Gibt es Autoren, die es Ihnen besonders angetan haben?

Der kamerunische Philosoph Joseph- Achille Mbembe zum Beispiel. Er hat Bücher verfasst, die mir geholfen haben, zu verstehen, an was für einem Ort und in was für einer Zeit ich lebe. Zudem lese ich immer wieder Lyriker, die das Trauma des Holocaust oder der Stalin-Ära aufarbeiten: Paul Celan, Nelly Sachs, Ossip Mandelstam. Und den jungen Dichter Ocean Vuong, ein Flüchtling aus Vietnam. Ich finde es bezeichnend, dass einer der besten Dichter von heute ein Flüchtling ist.
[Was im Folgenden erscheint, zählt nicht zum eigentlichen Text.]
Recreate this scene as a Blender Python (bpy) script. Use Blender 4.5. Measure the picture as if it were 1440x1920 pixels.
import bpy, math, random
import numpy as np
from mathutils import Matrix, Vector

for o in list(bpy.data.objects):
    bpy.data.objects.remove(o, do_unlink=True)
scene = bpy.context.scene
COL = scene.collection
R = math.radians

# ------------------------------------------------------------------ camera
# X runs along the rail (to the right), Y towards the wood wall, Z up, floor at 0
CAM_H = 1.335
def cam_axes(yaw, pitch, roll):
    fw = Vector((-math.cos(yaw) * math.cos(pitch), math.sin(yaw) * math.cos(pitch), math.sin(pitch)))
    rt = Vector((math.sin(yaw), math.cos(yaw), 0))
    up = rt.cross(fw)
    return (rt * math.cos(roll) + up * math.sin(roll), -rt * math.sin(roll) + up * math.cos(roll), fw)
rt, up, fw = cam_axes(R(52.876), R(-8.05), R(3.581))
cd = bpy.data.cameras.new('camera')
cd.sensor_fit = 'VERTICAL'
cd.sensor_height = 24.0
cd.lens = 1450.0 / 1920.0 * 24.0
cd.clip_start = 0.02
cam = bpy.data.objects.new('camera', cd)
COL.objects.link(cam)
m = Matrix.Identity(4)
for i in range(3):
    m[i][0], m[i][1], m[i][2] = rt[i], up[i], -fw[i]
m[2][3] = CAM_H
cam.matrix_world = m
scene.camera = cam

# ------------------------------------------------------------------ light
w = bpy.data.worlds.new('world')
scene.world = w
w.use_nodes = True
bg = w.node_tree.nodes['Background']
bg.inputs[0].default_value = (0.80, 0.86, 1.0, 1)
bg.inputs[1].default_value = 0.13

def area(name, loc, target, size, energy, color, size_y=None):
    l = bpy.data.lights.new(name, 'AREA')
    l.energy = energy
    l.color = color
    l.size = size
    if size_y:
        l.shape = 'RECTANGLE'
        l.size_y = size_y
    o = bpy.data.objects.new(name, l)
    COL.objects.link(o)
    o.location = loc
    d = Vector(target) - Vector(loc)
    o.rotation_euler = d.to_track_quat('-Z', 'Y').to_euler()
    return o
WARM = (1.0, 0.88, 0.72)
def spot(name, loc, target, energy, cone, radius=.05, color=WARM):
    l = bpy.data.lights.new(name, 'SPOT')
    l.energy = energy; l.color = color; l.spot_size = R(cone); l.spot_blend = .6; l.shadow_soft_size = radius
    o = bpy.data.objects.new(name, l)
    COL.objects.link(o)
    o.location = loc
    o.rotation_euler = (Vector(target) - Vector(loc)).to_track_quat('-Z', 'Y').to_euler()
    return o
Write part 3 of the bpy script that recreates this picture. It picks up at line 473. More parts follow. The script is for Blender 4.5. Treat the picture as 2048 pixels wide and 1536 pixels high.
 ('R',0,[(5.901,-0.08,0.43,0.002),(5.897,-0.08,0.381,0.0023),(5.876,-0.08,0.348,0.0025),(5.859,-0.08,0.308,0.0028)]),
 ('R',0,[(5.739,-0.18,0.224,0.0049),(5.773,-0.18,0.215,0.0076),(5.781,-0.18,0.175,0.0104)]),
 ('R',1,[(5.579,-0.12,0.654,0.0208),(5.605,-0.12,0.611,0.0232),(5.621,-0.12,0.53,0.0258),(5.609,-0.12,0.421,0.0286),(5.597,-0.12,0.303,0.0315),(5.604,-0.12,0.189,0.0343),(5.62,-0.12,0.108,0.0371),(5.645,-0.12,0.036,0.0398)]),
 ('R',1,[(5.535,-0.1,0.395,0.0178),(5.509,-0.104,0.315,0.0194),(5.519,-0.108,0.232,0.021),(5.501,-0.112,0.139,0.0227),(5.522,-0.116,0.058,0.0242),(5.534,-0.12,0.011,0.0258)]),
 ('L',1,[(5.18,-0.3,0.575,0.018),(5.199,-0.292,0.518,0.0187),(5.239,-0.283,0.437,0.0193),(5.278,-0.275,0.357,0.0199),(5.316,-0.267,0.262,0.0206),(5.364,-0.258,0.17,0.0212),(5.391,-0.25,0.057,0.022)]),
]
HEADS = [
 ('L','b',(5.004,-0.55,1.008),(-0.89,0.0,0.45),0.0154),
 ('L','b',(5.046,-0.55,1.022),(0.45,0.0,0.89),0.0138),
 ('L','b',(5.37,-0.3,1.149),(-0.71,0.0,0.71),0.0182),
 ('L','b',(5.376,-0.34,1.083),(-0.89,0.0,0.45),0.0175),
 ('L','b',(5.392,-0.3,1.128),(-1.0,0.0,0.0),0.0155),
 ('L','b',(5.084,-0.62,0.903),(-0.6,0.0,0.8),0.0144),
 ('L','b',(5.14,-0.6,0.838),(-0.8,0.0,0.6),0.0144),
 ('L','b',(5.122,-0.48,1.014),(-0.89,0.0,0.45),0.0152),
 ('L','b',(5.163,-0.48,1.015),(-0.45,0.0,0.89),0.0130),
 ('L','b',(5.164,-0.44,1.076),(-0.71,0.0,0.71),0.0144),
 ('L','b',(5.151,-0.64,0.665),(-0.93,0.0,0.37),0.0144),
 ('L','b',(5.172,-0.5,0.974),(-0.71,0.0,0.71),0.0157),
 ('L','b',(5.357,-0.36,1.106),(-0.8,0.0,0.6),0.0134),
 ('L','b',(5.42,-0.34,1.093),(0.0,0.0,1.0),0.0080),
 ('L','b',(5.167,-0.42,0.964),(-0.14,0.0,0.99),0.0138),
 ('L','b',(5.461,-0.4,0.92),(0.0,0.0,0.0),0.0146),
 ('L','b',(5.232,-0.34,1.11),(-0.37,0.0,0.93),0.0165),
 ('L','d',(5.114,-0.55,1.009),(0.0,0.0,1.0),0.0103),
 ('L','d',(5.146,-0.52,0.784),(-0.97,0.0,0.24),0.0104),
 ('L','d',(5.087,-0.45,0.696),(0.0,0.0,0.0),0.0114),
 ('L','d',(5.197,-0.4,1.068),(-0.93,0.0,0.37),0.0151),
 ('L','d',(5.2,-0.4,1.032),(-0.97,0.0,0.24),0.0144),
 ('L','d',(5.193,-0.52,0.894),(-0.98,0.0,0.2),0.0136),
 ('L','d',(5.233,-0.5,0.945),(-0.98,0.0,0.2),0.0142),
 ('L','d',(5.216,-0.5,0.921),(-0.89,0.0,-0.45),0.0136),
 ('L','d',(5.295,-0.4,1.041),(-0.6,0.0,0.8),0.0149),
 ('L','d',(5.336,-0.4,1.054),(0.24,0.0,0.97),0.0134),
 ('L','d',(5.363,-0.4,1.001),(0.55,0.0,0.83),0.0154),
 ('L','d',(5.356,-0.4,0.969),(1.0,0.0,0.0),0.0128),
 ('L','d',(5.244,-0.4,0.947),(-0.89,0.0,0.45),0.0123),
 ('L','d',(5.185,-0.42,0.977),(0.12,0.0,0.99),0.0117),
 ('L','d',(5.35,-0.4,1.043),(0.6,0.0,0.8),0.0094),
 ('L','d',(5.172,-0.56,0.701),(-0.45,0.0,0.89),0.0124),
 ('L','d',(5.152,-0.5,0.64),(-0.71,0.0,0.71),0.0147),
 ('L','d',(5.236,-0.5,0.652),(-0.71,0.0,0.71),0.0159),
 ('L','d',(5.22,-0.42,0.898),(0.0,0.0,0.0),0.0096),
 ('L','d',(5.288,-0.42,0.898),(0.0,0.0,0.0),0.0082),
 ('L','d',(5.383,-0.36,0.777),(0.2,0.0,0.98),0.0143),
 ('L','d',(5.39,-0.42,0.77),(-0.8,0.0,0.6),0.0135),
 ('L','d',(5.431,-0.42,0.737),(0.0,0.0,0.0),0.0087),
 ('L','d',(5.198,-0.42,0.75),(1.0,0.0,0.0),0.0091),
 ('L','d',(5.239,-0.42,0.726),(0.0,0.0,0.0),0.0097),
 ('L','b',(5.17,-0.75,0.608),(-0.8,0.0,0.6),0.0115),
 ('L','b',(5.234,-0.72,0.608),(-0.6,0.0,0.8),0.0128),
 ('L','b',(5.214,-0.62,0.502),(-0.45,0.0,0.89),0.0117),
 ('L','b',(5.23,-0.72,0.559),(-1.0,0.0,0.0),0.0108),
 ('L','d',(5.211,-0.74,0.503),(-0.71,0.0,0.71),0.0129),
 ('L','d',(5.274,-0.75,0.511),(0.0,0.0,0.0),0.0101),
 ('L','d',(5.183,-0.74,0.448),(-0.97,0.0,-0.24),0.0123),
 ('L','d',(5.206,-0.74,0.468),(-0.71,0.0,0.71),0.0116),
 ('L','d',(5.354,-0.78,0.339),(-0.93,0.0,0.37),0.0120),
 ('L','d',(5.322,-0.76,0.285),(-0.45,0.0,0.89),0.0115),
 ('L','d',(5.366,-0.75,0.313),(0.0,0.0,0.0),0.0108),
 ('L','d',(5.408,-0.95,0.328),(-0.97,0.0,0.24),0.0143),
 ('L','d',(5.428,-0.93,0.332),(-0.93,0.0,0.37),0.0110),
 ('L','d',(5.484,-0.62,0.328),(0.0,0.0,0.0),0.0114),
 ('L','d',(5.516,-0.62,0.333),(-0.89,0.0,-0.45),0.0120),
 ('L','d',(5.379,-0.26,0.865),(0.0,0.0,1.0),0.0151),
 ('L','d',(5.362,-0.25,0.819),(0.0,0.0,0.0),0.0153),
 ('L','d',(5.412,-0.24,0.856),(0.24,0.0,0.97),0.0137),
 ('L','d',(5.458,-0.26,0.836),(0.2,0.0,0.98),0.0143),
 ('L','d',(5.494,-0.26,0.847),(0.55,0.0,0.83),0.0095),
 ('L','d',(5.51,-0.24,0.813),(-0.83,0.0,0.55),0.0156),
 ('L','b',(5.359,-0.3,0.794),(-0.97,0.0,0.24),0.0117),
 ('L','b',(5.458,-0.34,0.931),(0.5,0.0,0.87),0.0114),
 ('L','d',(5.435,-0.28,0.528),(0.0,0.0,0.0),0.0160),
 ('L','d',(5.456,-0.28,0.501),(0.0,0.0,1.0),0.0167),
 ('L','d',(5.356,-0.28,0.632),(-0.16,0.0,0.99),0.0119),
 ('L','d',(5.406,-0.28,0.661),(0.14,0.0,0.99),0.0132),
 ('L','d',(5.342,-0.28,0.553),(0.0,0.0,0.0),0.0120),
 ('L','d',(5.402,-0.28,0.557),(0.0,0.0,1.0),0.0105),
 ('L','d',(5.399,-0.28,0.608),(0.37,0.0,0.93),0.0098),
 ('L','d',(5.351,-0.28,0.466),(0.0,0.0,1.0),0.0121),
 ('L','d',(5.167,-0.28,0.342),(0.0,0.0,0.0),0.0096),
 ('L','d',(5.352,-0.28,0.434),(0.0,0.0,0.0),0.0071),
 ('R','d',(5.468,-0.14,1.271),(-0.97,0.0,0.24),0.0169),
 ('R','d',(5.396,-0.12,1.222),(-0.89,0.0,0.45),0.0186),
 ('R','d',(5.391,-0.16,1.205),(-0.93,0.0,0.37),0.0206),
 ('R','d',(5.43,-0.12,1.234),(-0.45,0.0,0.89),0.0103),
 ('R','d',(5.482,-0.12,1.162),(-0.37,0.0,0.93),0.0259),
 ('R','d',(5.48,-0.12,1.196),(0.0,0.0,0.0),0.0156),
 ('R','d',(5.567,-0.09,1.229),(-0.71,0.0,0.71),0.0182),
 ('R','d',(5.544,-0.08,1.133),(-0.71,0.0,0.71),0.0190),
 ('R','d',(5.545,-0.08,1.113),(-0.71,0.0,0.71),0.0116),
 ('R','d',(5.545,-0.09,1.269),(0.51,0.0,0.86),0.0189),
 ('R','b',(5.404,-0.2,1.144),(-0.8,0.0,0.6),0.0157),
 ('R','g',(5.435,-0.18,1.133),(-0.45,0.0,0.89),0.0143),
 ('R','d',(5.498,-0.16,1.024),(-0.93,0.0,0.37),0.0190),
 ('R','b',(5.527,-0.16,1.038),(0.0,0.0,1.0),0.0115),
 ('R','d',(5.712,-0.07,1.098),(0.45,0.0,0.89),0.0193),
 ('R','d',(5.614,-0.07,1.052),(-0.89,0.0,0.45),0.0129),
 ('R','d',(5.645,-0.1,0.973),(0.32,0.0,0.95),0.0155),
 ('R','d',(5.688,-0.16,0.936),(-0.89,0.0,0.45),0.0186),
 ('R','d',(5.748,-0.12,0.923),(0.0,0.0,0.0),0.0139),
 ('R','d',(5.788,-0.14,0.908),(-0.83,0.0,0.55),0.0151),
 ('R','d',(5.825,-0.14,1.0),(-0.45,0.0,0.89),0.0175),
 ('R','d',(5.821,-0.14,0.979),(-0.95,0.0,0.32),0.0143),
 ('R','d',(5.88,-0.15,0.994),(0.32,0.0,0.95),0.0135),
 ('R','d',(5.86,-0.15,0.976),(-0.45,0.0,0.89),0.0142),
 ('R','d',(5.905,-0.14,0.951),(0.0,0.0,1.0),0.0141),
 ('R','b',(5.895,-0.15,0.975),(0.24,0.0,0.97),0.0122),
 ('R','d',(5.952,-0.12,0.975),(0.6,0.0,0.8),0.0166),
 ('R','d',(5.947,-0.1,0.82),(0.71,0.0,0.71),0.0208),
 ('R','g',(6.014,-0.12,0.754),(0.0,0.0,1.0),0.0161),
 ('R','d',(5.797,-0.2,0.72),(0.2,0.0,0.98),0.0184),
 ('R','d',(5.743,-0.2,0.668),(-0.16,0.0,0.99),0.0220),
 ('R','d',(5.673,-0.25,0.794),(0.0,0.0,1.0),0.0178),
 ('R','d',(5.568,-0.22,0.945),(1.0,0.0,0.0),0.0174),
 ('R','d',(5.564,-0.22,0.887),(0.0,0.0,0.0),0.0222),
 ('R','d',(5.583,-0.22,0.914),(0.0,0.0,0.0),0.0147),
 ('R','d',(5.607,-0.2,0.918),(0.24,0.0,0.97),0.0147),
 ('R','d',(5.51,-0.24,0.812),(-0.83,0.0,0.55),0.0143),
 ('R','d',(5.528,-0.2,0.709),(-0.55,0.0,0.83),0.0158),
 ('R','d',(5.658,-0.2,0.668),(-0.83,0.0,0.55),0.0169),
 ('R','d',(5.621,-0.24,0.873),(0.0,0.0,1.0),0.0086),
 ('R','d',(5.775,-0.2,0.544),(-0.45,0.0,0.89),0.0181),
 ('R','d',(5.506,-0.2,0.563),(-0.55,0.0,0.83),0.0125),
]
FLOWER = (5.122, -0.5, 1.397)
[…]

Wenn Sie etwas tun möchten, das Ihnen Freude und Energie gibt, was machen Sie?

(Lacht.) Ehrlich gesagt erfüllt mich nichts mit mehr Energie, als eine klare Sprache gefunden zu haben, mit der ich etwas ausdrücken will. Danach ist es meine grösste Freude, es zu vollenden, es zu installieren und darauf zu schauen, dass es richtig gut aussieht.

Ihre grösste Freude ist also Ihre Arbeit?

Ja. Wenn sie den Zeugnissen gegenüber, die man mir abgelegt hat, treu bleibt.

«Doris Salcedo», Fondation Beyeler, Riehen, bis 17. September.